§ **Exercise aim**
In the entries below, find every line holding the string "picture" and collect it.

[Scripts that build scenes]
-- Start --

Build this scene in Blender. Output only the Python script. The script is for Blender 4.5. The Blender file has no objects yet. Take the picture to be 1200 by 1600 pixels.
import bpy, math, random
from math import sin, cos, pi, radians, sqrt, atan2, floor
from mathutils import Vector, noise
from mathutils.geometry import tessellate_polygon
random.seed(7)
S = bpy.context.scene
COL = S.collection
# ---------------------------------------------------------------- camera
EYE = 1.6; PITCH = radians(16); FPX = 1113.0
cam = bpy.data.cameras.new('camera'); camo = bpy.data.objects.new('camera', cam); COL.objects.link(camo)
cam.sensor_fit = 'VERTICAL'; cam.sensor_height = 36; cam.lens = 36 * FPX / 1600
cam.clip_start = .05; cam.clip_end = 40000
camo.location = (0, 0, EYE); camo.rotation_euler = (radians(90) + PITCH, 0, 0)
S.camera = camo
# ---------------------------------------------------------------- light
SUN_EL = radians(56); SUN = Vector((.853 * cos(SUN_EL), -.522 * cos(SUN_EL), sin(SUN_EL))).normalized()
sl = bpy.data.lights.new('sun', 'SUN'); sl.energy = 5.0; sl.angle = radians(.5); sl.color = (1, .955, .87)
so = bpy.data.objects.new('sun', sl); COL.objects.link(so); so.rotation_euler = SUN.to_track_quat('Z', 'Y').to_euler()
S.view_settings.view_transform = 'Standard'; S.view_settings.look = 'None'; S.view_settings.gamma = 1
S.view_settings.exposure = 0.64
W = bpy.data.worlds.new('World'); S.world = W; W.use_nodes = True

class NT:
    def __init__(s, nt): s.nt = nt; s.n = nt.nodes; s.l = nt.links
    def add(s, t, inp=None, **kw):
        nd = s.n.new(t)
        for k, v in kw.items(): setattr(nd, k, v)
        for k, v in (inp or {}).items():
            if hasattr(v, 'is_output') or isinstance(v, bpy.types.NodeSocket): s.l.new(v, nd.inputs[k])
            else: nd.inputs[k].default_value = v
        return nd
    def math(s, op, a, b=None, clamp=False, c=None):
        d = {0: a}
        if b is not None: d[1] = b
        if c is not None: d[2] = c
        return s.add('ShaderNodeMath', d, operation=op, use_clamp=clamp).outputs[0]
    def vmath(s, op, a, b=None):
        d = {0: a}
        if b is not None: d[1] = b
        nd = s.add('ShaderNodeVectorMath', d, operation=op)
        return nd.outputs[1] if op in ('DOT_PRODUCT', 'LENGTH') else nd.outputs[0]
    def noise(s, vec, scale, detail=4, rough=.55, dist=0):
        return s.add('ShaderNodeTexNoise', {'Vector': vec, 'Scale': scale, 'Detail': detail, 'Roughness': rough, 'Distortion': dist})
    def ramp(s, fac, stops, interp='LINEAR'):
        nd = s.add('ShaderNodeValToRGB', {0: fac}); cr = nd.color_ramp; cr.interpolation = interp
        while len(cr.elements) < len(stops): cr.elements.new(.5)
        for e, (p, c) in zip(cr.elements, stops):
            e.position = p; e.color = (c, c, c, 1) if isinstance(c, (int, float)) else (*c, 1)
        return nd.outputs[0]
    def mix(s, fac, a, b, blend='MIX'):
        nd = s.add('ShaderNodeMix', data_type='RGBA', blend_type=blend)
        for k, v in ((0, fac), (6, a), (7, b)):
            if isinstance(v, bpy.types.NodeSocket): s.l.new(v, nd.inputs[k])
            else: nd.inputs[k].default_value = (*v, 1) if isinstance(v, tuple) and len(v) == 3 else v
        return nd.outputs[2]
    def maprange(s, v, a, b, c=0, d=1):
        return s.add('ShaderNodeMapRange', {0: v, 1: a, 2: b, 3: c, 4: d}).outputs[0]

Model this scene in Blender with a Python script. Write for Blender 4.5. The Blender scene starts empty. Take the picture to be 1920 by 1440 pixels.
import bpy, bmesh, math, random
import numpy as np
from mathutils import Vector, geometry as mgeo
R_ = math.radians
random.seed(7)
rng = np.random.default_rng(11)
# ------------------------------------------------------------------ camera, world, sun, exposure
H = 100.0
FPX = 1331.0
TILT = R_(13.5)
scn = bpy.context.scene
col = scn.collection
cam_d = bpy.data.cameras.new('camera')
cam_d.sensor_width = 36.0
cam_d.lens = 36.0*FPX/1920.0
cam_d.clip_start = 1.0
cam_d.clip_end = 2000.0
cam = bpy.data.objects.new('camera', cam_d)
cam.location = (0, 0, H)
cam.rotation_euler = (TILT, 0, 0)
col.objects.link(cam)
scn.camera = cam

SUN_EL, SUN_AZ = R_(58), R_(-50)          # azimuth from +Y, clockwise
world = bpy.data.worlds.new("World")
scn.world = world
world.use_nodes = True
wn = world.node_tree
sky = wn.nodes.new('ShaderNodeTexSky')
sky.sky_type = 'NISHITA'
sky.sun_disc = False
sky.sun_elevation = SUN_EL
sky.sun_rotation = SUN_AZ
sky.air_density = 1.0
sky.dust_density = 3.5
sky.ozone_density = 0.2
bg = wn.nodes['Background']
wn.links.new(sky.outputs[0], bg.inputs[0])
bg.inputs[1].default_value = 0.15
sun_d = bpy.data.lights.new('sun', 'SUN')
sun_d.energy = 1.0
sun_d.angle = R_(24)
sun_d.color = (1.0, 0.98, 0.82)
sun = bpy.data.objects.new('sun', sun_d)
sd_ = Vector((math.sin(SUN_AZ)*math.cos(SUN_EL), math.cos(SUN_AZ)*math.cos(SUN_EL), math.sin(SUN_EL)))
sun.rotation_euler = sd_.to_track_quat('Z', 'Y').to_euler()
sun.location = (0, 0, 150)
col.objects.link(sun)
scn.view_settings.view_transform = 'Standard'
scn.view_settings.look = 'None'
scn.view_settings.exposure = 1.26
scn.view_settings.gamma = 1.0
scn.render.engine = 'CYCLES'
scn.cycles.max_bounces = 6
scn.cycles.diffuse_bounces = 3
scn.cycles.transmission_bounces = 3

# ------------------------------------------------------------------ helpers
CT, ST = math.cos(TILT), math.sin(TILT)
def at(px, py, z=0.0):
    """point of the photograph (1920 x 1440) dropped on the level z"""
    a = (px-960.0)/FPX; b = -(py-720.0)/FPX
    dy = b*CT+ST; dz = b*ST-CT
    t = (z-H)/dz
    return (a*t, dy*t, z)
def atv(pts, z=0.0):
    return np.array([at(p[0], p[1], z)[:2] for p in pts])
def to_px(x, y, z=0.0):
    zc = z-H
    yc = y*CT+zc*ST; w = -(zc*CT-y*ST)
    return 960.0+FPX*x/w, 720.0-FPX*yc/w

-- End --

§ **Answer to the problem**
Build this scene in Blender. Output only the Python script. The script is for Blender 4.5. The Blender file has no objects yet. Take the picture to be 1200 by 1600 pixels.
Model this scene in Blender with a Python script. Write for Blender 4.5. The Blender scene starts empty. Take the picture to be 1920 by 1440 pixels.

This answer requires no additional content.